Work to do
Give the data again exactly, from its opening line through the line in which "random.seed(7); rng = np.random.default_rng(7)" appears.

Stored data

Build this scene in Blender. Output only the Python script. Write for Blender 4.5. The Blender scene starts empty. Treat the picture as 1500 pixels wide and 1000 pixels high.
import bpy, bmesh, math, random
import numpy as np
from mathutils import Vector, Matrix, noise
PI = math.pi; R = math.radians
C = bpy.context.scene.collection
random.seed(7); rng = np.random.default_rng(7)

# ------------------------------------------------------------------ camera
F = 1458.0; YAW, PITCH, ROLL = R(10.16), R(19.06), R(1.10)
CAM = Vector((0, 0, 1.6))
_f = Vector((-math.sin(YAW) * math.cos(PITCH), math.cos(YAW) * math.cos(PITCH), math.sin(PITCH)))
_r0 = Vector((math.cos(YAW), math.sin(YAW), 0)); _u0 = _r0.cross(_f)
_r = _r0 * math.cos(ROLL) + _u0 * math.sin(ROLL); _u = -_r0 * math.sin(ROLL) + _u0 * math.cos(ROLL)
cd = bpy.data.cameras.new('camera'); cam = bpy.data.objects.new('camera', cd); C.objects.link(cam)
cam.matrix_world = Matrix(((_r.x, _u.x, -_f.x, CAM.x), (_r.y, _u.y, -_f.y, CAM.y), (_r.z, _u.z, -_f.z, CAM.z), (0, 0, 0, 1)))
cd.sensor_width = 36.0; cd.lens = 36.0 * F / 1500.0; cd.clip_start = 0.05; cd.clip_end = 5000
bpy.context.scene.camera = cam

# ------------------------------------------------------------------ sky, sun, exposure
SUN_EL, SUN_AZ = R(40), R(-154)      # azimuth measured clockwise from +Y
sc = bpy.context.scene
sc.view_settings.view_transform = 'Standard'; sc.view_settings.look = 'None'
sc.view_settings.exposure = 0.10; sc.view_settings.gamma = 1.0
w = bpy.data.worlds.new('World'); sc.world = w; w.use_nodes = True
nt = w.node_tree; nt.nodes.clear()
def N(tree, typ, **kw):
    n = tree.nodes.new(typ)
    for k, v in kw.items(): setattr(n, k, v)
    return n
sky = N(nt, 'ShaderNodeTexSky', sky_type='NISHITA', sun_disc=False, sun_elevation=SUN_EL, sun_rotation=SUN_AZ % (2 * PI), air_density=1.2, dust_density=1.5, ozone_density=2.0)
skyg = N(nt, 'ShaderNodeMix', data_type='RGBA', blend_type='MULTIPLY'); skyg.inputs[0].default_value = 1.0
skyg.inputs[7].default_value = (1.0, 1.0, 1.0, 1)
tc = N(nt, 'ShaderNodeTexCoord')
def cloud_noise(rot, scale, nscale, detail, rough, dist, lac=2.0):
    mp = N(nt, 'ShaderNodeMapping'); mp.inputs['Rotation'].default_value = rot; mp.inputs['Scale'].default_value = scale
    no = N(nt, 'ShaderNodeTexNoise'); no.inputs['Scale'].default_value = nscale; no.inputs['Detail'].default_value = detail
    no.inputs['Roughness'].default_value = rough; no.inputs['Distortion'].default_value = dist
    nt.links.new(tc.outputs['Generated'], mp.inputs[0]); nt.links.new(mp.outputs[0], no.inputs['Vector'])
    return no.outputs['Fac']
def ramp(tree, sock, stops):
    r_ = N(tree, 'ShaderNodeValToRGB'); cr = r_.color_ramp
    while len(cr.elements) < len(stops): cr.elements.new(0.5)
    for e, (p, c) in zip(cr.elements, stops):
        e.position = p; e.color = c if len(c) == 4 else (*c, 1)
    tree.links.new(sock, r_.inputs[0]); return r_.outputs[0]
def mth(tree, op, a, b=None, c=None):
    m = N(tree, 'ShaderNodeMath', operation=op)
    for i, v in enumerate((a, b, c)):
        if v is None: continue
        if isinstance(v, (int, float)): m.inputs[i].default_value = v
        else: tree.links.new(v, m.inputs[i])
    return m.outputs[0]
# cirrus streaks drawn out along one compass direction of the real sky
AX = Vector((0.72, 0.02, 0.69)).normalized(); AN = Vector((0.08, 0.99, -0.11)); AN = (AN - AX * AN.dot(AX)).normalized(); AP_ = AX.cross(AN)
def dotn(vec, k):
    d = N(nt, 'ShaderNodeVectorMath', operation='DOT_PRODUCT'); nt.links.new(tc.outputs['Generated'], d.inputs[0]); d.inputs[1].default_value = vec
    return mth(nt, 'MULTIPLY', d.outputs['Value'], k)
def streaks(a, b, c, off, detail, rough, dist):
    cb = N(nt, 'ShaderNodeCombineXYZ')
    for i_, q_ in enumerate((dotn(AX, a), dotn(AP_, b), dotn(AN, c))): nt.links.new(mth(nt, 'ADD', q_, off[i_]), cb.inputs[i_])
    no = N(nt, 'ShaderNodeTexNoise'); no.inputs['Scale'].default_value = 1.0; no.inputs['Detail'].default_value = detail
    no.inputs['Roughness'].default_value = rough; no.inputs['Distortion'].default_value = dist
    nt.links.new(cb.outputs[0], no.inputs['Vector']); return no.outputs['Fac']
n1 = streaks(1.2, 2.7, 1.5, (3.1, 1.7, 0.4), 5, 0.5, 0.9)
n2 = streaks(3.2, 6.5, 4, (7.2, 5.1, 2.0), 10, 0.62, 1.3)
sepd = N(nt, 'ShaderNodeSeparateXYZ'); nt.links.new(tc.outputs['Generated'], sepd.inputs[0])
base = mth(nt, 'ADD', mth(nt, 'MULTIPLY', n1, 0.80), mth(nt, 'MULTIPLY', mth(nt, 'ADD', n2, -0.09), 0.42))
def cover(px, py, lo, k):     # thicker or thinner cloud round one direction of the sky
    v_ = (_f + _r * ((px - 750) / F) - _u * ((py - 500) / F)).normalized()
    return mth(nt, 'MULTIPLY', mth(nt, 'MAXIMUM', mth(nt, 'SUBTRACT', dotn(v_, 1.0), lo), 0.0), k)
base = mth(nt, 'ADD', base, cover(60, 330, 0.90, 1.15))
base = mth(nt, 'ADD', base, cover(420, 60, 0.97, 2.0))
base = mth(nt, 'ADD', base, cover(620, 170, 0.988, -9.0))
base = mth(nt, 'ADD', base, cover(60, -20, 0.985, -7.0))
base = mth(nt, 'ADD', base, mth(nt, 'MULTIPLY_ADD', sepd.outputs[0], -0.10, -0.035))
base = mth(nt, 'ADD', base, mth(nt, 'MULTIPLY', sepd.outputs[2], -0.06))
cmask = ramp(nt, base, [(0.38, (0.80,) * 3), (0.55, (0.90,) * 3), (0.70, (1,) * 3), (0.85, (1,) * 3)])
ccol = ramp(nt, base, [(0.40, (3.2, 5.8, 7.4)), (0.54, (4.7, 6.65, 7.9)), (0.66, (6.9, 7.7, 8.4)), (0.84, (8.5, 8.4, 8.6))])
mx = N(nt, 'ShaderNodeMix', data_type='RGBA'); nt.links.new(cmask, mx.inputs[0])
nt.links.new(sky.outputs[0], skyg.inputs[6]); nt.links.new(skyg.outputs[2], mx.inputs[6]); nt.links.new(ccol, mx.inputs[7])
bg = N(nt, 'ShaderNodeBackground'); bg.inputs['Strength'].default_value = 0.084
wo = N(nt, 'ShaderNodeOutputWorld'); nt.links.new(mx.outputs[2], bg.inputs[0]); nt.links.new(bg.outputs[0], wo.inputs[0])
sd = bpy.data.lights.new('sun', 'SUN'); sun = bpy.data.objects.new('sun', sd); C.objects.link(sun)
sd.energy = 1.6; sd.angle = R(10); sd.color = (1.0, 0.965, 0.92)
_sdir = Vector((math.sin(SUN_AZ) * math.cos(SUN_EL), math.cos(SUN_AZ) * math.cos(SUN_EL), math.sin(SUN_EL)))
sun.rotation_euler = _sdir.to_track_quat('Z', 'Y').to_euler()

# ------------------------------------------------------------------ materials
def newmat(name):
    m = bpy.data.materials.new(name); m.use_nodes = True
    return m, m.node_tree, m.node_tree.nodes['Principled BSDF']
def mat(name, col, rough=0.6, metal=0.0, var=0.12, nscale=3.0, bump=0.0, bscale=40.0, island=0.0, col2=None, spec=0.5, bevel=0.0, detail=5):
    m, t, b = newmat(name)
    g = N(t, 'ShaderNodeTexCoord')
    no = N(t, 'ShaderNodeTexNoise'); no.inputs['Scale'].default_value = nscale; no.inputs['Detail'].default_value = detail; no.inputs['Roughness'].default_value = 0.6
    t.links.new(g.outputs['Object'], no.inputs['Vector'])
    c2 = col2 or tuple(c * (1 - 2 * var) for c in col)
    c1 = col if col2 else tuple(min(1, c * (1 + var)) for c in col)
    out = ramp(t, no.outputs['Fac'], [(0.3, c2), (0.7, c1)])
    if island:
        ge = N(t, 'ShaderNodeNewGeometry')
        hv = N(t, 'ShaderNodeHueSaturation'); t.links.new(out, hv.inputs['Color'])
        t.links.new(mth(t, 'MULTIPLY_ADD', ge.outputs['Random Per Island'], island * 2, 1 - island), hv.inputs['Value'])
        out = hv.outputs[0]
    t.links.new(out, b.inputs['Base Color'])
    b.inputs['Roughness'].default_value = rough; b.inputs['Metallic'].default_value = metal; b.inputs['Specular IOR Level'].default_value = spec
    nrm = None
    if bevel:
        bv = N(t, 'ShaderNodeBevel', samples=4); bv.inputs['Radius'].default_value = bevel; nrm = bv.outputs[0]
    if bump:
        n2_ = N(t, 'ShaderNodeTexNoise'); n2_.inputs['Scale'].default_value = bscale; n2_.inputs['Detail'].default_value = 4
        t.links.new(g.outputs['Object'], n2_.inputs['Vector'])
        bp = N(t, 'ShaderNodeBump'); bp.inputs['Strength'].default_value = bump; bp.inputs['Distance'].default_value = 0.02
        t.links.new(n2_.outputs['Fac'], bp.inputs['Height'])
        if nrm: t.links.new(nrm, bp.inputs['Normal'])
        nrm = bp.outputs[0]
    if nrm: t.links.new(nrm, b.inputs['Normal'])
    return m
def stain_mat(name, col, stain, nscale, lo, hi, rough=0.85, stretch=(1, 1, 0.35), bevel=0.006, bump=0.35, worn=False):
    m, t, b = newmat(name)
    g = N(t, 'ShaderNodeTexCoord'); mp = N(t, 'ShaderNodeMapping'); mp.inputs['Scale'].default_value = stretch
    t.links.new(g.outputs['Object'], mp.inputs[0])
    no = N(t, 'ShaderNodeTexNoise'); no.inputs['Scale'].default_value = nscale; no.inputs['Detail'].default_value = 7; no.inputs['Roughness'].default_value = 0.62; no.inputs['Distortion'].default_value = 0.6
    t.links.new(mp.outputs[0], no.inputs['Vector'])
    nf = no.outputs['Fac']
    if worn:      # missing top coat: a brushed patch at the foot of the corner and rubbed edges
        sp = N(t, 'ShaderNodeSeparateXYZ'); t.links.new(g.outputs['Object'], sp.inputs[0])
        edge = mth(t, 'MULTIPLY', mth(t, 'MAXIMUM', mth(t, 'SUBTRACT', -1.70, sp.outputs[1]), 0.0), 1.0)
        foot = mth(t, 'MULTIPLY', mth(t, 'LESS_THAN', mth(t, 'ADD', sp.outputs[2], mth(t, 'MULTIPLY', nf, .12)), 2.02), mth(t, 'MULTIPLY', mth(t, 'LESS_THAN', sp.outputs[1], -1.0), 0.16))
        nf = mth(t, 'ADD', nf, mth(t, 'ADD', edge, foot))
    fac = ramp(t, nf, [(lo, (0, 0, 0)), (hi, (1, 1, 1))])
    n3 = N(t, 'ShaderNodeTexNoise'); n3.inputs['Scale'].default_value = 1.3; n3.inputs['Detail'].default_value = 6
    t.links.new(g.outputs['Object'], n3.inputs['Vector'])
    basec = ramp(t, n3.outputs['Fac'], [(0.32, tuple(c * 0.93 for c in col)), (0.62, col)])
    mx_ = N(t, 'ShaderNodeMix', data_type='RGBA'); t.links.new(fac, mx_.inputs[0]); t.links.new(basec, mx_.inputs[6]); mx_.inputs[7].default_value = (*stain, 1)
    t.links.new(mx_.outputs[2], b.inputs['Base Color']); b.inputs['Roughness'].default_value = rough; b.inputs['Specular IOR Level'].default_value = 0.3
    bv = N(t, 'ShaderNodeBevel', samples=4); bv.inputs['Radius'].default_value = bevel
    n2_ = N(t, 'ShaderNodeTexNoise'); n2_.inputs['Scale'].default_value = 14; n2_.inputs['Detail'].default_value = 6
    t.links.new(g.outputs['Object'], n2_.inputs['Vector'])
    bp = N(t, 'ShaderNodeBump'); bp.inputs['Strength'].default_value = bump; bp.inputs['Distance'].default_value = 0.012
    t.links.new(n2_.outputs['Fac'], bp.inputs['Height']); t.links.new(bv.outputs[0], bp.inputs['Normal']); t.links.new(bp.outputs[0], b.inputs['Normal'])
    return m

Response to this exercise
Build this scene in Blender. Output only the Python script. Write for Blender 4.5. The Blender scene starts empty. Treat the picture as 1500 pixels wide and 1000 pixels high.
import bpy, bmesh, math, random
import numpy as np
from mathutils import Vector, Matrix, noise
PI = math.pi; R = math.radians
C = bpy.context.scene.collection
random.seed(7); rng = np.random.default_rng(7)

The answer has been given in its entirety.